Minasian also reiterated his support for Ohtani taking whatever role he deems best for Japan during the World Baseball Classic in March. Ohtani said he is open to being a reliever.

“I don’t have any issue with whatever he does. He’s not one I’m worried about,” Minasian said. “He knows what he needs to do to get ready for the season. I know when the bell rings, he’ll be ready to go. There’s a comfort and trust to that.”

The Angels’ offseason moves, their future owner and the team’s performance will all be under the microscope as the two-way Japanese superstar begins his final season before hitting free agency.

Ohtani agreed to a $30 million contract for next season in September. After winning the AL MVP award in 2021, Ohtani finished second to New York Yankees slugger Aaron Judge after going 15-9 with a 2.33 ERA on the mound and batting .273 with 34 home runs and 95 RBIs.

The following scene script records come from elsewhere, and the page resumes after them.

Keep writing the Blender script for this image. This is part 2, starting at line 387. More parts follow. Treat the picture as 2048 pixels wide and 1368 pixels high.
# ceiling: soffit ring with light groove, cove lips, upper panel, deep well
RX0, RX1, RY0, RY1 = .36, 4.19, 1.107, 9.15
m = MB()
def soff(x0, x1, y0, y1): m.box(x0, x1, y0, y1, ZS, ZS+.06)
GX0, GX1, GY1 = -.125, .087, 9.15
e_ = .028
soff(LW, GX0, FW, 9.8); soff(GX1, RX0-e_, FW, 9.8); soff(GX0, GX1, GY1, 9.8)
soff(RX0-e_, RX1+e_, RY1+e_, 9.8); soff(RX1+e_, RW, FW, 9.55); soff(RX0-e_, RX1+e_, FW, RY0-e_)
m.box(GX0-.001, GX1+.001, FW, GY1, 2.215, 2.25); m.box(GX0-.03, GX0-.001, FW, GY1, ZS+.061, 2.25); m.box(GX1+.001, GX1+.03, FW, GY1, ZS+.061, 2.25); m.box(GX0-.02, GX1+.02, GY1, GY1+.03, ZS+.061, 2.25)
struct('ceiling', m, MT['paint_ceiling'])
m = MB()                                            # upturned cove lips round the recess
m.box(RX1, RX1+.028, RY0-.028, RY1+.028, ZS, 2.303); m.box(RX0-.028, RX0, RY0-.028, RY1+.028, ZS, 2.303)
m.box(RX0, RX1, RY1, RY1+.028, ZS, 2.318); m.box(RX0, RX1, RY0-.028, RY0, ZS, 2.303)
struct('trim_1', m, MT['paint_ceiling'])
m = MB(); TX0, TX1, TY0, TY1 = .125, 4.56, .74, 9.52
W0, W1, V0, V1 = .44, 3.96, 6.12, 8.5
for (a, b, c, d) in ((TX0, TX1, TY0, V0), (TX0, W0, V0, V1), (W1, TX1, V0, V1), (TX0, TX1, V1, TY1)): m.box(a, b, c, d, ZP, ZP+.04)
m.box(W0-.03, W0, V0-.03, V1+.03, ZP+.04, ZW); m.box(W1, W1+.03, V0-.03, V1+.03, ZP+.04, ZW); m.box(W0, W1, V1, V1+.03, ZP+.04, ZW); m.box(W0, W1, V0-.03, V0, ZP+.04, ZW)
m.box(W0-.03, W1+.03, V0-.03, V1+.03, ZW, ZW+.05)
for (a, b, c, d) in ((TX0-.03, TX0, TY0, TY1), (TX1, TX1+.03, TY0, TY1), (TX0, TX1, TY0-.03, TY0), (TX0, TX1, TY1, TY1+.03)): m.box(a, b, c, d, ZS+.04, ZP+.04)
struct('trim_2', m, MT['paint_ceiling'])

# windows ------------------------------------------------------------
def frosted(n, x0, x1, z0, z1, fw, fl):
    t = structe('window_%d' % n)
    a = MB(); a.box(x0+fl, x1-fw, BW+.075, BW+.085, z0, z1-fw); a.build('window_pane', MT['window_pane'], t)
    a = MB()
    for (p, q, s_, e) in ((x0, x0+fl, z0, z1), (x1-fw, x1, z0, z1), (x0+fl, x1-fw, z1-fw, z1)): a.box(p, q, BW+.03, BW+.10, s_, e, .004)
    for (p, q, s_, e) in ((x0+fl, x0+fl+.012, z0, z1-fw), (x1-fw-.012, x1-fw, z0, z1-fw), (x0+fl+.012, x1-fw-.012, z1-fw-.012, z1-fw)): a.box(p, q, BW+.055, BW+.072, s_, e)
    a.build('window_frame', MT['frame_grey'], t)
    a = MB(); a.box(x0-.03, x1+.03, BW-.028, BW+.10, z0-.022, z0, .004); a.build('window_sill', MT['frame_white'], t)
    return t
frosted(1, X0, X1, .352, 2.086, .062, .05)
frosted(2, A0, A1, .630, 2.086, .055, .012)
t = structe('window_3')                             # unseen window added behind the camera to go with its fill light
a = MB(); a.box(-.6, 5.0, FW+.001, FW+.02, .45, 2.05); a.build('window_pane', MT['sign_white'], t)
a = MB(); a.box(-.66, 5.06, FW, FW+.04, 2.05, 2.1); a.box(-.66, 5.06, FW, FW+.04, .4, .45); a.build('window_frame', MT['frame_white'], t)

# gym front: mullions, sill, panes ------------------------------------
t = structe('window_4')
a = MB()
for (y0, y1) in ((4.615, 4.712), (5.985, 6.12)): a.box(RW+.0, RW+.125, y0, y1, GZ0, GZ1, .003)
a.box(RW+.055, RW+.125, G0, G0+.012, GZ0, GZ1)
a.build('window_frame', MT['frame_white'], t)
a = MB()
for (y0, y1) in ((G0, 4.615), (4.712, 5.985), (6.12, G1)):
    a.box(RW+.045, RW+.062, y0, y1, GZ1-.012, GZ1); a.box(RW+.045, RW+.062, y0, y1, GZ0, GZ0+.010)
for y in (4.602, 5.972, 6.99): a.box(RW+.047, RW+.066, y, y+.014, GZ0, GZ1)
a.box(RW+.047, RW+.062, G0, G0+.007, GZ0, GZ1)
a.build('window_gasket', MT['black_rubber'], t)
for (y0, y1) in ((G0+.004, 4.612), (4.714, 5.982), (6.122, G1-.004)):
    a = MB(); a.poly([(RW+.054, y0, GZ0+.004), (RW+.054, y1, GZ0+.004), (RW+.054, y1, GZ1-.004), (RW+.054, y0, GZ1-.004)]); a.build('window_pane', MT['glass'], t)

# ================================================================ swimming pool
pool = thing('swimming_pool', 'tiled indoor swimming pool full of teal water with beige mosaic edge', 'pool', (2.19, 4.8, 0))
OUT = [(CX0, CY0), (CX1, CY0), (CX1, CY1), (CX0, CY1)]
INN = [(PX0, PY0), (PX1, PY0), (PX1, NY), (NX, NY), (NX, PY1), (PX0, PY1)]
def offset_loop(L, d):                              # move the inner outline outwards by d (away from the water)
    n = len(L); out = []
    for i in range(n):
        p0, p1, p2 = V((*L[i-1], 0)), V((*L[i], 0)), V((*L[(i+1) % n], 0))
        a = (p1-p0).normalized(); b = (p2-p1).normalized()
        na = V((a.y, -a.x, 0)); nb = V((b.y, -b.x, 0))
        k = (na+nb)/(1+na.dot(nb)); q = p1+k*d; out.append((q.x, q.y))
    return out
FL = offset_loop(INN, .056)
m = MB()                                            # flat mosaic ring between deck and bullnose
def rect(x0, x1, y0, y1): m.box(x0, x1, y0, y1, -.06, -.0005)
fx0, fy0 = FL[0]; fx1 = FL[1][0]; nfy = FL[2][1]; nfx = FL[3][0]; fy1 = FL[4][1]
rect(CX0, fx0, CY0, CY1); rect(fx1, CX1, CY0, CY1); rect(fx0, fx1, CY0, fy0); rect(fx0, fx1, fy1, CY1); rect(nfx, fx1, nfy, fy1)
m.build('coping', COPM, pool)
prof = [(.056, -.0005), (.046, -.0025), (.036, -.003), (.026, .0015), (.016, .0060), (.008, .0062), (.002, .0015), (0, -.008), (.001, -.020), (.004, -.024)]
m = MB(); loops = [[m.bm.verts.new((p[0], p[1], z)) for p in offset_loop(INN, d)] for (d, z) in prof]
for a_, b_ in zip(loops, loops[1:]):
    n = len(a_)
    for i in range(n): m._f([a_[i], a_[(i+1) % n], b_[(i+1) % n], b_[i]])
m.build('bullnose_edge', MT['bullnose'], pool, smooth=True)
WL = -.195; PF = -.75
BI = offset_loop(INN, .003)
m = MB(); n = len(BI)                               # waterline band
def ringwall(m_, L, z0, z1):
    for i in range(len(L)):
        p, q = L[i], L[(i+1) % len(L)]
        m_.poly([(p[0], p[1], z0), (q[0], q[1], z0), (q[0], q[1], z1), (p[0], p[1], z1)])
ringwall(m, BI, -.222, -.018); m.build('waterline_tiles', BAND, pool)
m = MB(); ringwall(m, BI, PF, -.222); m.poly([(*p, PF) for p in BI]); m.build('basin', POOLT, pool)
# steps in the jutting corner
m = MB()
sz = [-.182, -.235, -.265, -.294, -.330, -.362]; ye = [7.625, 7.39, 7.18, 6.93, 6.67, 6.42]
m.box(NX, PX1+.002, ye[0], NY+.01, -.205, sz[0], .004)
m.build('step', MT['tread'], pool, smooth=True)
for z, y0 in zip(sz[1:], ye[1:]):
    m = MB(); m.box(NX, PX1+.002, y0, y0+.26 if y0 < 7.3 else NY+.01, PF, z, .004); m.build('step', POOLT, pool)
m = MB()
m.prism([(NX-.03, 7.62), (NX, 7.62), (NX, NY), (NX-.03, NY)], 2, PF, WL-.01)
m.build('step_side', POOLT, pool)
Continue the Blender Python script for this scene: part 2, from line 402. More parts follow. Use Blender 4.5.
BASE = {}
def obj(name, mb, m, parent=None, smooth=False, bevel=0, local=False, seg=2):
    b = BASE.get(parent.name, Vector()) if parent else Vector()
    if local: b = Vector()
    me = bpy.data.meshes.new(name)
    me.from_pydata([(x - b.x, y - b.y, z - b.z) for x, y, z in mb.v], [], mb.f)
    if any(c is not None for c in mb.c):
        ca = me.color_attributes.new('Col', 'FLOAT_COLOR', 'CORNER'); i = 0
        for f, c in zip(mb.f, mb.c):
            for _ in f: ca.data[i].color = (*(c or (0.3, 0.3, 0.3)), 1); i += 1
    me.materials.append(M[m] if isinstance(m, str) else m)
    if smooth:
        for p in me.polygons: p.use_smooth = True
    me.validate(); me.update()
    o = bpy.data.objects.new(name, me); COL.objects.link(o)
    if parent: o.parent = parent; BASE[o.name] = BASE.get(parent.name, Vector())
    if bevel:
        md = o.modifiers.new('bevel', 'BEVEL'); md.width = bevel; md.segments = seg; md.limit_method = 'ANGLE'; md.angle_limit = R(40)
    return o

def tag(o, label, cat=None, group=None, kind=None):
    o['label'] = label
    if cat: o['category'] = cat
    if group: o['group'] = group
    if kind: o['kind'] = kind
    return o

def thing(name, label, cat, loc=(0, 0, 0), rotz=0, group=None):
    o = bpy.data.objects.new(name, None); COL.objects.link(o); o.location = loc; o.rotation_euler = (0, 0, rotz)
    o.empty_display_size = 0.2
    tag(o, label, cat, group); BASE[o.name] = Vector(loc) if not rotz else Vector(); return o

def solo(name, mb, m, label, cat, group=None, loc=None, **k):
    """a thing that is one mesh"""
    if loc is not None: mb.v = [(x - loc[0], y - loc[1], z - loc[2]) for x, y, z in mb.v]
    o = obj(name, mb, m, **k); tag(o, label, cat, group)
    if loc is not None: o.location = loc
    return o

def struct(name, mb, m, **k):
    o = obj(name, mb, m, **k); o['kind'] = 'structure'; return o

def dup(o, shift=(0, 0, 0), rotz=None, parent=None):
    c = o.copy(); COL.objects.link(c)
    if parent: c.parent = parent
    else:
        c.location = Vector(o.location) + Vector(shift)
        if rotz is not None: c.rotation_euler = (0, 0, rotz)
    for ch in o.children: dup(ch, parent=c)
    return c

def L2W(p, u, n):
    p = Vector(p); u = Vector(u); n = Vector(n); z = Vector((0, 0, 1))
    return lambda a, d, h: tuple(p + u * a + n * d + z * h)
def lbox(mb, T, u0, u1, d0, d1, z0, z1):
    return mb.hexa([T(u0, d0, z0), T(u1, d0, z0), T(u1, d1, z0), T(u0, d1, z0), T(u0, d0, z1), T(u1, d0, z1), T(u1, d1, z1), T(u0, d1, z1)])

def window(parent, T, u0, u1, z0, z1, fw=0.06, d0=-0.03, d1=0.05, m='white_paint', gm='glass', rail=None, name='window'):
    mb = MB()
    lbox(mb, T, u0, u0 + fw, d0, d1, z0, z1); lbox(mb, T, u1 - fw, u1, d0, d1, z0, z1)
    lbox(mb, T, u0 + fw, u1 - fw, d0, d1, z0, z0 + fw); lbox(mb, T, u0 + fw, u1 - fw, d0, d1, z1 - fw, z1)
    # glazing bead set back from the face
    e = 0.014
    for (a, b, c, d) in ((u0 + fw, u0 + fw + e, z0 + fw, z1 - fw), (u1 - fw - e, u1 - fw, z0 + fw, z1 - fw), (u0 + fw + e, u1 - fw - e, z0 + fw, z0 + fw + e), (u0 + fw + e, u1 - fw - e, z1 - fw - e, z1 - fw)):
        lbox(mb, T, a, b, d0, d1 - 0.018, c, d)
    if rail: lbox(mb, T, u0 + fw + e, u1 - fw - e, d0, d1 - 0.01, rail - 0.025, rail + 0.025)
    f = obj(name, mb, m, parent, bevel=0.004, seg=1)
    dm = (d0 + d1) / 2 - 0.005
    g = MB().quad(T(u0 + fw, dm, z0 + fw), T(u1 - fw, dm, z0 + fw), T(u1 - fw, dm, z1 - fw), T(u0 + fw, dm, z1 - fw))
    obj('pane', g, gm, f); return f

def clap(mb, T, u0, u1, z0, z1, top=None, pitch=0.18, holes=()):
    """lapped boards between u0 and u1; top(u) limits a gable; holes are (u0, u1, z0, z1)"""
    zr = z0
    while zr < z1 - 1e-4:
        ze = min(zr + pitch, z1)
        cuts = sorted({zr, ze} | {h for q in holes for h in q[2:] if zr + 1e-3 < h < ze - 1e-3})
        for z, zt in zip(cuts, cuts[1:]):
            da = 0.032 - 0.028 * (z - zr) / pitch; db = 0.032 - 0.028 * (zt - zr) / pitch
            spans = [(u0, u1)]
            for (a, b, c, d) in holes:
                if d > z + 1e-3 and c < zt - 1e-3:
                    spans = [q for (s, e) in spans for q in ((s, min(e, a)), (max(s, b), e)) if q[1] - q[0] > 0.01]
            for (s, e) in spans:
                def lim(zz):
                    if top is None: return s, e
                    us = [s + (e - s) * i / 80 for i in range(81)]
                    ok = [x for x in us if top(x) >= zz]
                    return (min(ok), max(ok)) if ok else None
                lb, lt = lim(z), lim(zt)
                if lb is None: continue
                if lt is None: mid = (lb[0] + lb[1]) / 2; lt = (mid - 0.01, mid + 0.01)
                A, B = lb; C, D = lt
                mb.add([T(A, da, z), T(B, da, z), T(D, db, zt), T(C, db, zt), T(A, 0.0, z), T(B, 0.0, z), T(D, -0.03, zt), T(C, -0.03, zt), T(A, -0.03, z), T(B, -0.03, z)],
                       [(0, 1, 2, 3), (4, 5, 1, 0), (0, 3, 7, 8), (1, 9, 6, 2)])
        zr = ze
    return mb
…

Despite Arte Moreno putting the team up for sale, the Angels have been proactive since the season ended. They acquired outfielder Hunter Renfroe from the Milwaukee Brewers and infielder Gio Urshela from the Minnesota Twins. They upgraded the rotation by signing Tyler Anderson and added to the bullpen with Carlos Estevez.

Minasian said the message from ownership has been business as usual.

“I know we’ve spent more money, I guess. But I mean nothing’s been drastically different for me. I think there have been more things that have presented themselves that made sense, compared maybe in previous offseasons, where we were and what we were trying to do,” Minasian said.

Commissioner Rob Manfred said on Tuesday that multiple groups have expressed interest in the Angels with a possibility that a sale could be completed by opening day.

Manager Phil Nevin also is on a one-year deal as the Angels try to end a string of seven consecutive losing seasons and eight consecutive years out of the postseason after going 73-89 this past season. Both are the longest active skids in the majors.